I have no "disdain" for terrain parks, or those who use them. Quite the opposite, I have a lot of respect for people who have skills in that area. I don't go there, because doing jumps, rails, etc isn't the kind of skiing I enjoy.

S
post #28 of 42
CP,
...I'm really trying to be rational about skiboards for a minute... Yeah, they are a great tool for refining fore/aft balance. Race coaches have been putting juniors on them to focus on this for years. If you haven't been on them, it's doubtful you've been in a serious race program lately. Our coach had us on them way back in the early 70's. And not only do they help you find you center, they are FUN. Anyone who thinks shorties are stupid have never tried them...

BUT when used too much they are actually BAD for your overall ski technique. They don't encourage use of essential skills (pivoting and fore/aft leverage, for example) and as a result you start getting a bit sloppy and, even more importantly, you begin focusing on mechanisms independently rather than blending them. In others words, they create skiers that need to go from "A" to "B", then "B" to "C" rather than skiers who can make the natural jump from "A" to "C".

A real-life example is two brothers who ski at my area. I've watched them progress from snowplowing to junior racing over the past 8 years and while both have always been similar in ability, a couple years back the younger one began to do most of his freeskiing on blades. He's actually pretty incredible to watch on them because he really has all their nuances down. But put him next to his brother now on regular skis and it's pretty obvious how far ahead his brother has jumped in the past two years. There's no doubt in my mind the younger brother can and will catch back up to his older brothers ability, but only when he gets through the ski-board phase.
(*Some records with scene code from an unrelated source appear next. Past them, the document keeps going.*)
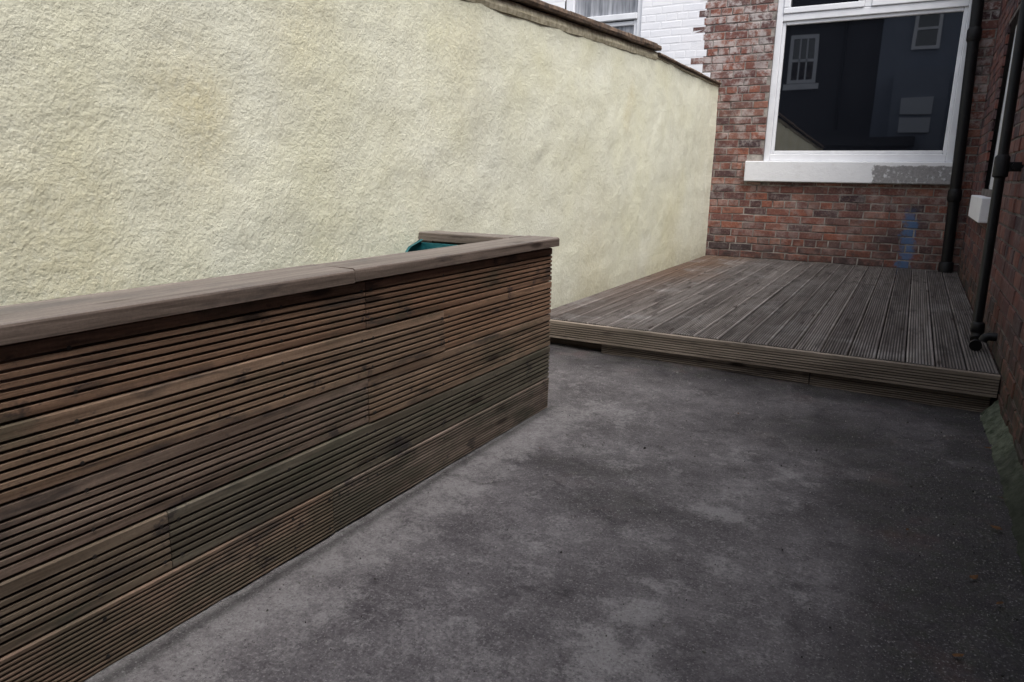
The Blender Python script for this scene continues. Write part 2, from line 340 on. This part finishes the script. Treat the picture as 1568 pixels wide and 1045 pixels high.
# ---------------------------------------------------------------- brick walls
def bricks(name,O,U,N,u0,u1,v0,v1,holes,mats,parent,pick=None,headers=5,seed=1,jit=.002,ch=.004):
    rnd=random.Random(seed); O=Vector(O);U=Vector(U);N=Vector(N);Z=Vector((0,0,1))
    data={k:([],[],[]) for k in range(len(mats))}
    row=0; v=v0; cz=.075; g=.011
    flip = U.cross(Z).dot(N)<0
    while v<v1-.01:
        hd=(row%headers==headers-1); L=.1125 if hd else .225
        u=u0-(.1125 if row%2 else 0)-(.056 if hd else 0)
        while u<u1:
            a=max(u,u0)+g*.5; bb=min(u+L,u1)-g*.5; ok=bb-a>.03
            va=v+g*.5; vb=min(v+cz,v1)-g*.5
            for (h0,h1,k0,k1) in holes:
                if vb>k0 and va<k1 and bb>h0 and a<h1:
                    if a>=h0 and bb<=h1: 
                        if va<k0-.02: vb=k0-.004
                        elif vb>k1+.02: va=k1+.004
                        else: ok=False
                    elif a<h0: bb=h0-.002; ok=ok and bb-a>.03
                    else: a=h1+.002; ok=ok and bb-a>.03
            if ok:
                k=pick(a,(a+bb)/2,v,row) if pick else 0
                VV,FF,CC=data[k]; n=len(VV); c=rnd.random(); jt=jit if k==0 else .0005
                nn=rnd.uniform(-jt,jt); cc=ch if k==0 else .0015
                j=lambda:rnd.uniform(-.0025,.0025)
                cs=[(a+j(),va+j()),(bb+j(),va+j()),(bb+j(),vb+j()),(a+j(),vb+j())]
                cu=(a+bb)/2;cv=(va+vb)/2
                for (p,q) in cs: VV.append(O+U*p+Z*q+N*(-.02))
                for (p,q) in cs: VV.append(O+U*p+Z*q+N*(nn-cc))
                for (p,q) in cs:
                    VV.append(O+U*(p+ch*(1 if p<cu else -1))+Z*(q+ch*(1 if q<cv else -1))+N*(nn+rnd.uniform(-.001,.001)*(1 if k==0 else .4)))
                CC+=[(c,rnd.random(),0)]*12
                fs=[(n+8,n+9,n+10,n+11)]
                for q in range(4):
                    w=(q+1)%4; fs+=[(n+4+q,n+4+w,n+8+w,n+8+q),(n+q,n+w,n+4+w,n+4+q)]
                FF+= [f[::-1] for f in fs] if flip else fs
            u+=L
        v+=cz; row+=1
    for k,(VV,FF,CC) in data.items():
        if VV: mesh(name+'_bricks_%d'%k,VV,FF,mats[k],parent,col=CC)
def panel(name,O,U,N,rects,mat,parent,off):
    V=[];F=[];O=Vector(O);U=Vector(U);N=Vector(N);Z=Vector((0,0,1)); flip=U.cross(Z).dot(N)<0
    for (a,b,c,d) in rects:
        n=len(V); V+=[O+U*a+Z*c+N*off,O+U*b+Z*c+N*off,O+U*b+Z*d+N*off,O+U*a+Z*d+N*off]; f=(n,n+1,n+2,n+3); F.append(f[::-1] if flip else f)
    return mesh(name,V,F,mat,parent)
HY=7.703
house=empty('brick_house')
wx0,wx1,wz0,wz1=-1.405,.252,1.166,3.05
def pick(a,c,v,row):
    e=-2.085+(.05 if row%2 else -.04)+.03*math.sin(row*2.7)
    return 1 if c<e else 0
nw=(-3.68,-2.78,2.05,3.6)
bricks('facade',(0,HY,0),(1,0,0),(0,-1,0),-6.5,.43,.03,3.6,[(wx0,wx1,.966,wz1),(-1.567,wx0,.966,1.166),nw],[B_red,B_wh],house,pick,seed=3)
panel('facade_mortar',(0,HY,0),(1,0,0),(0,-1,0),[(-2.09,wx0,0,3.6),(wx0,.43,0,1.0),(wx0,.43,wz1,3.6),(wx1,.43,1.0,wz1)],Mo,house,-.0055)
panel('white_mortar',(0,HY,0),(1,0,0),(0,-1,0),[(-6.5,nw[0],0,3.6),(nw[0],nw[1],0,nw[2]),(nw[0],nw[1],nw[3],3.6),(nw[1],-2.09,0,3.6)],Mo_w,house,-.0012)
box('upper_storey',-6.5,.42,HY+.005,HY+5,3.6,5.6,B_red,house)
box('backing',-6.5,.42,HY+.25,HY+5,-.1,3.6,Mo_d,house)
box('reveal_l',wx0-.05,wx0,HY+.012,HY+.25,1.166,wz1,Mo_d,house)
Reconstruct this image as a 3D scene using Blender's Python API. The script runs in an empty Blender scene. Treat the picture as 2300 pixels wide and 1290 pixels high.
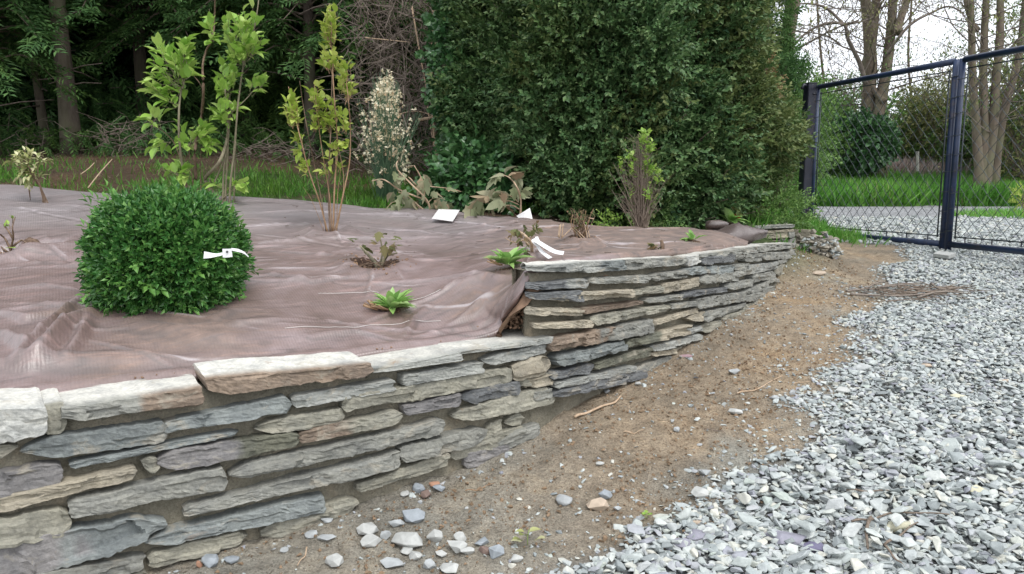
import bpy, bmesh, math, random
import numpy as np
from mathutils import Vector, Matrix, Euler

# ------------------------------------------------------------------ camera, sky, sun, exposure
scene = bpy.context.scene
F = 1700.0; PITCH = 7.87; EYE = 1.2          # focal length in px of a 2300 px wide picture
cam_d = bpy.data.cameras.new('camera'); cam = bpy.data.objects.new('camera', cam_d)
scene.collection.objects.link(cam); scene.camera = cam
cam.location = (0, 0, EYE); cam.rotation_euler = (math.radians(90 - PITCH), 0, 0)
cam_d.sensor_width = 36; cam_d.lens = F / 2300 * 36; cam_d.clip_start = 0.05; cam_d.clip_end = 900
world = bpy.data.worlds.new('World'); scene.world = world; world.use_nodes = True
wt = world.node_tree; wt.nodes.clear()
SUN_E, SUN_R = 58, 150
sky = wt.nodes.new('ShaderNodeTexSky'); sky.sky_type = 'NISHITA'; sky.sun_disc = False
sky.sun_elevation = math.radians(SUN_E); sky.sun_rotation = math.radians(SUN_R); sky.dust_density = 3; sky.air_density = 1.0
hs = wt.nodes.new('ShaderNodeHueSaturation'); hs.inputs['Saturation'].default_value = 0.22; hs.inputs['Value'].default_value = 1.0
mixc = wt.nodes.new('ShaderNodeMix'); mixc.data_type = 'RGBA'; mixc.inputs[0].default_value = 0.62
mixc.inputs[7].default_value = (8.6, 9.0, 9.7, 1)      # even cloud layer under the clear sky model
bgn = wt.nodes.new('ShaderNodeBackground'); bgn.inputs['Strength'].default_value = 0.12
wo = wt.nodes.new('ShaderNodeOutputWorld')
wt.links.new(sky.outputs[0], hs.inputs['Color']); wt.links.new(hs.outputs[0], mixc.inputs[6])
wt.links.new(mixc.outputs[2], bgn.inputs[0]); wt.links.new(bgn.outputs[0], wo.inputs[0])
sl = bpy.data.lights.new('sun', 'SUN'); sl.energy = 0.9; sl.angle = math.radians(20); sl.color = (1, .97, .92)
so = bpy.data.objects.new('sun', sl); scene.collection.objects.link(so)
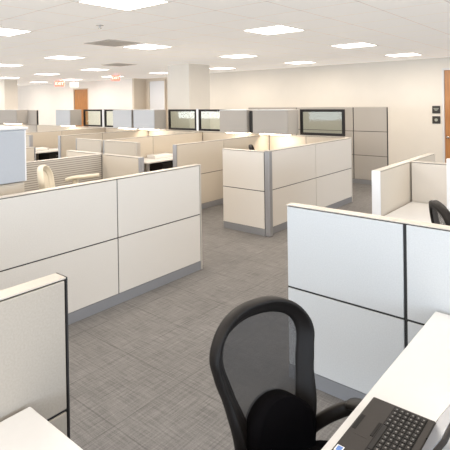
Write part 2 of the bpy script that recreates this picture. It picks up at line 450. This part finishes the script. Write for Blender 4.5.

Stay away from instructors or coaches that emphasize ski-boards -- Great for instant gratification... but a *sure* dead-end for learning.
post #29 of 42
Cheap Seats, nice post, I tend to agree with you on this one. After reading this thread I have decided that you are now fuddy duddy main steam in Epicski. Move over. [img]tongue.gif[/img] [img]graemlins/thumbsup.gif[/img]
post #30 of 42
Thread Starter 
You girls can piss and moan all you want about this topic. I merely was trying to convey that skiboards are a nice change when regular skis become a bore on limited, crowded terrain. I had fun on them and that's all that really matters to me, so I bought a pair of them. I'd be very interested to ski with some of you and see if all this big talk can be backed up! Personally I think a few of you are full of it. So kiss my grits... To the rest, thanks for the thoughtful input.

To me, skiboards are a way to slow my usual rapid pace down the hill; to enjoy the slope and the crisp clear, or snowy day and the undulations of the hill. They allow my to make four times the amount of turns I'd make with my long boards, and make me stay balanced while doing it. I get something out of it that some of you obviously do not. To each his own.

That is all from me on this topic. Now get out of my way when I fly by you on my skboards this winter!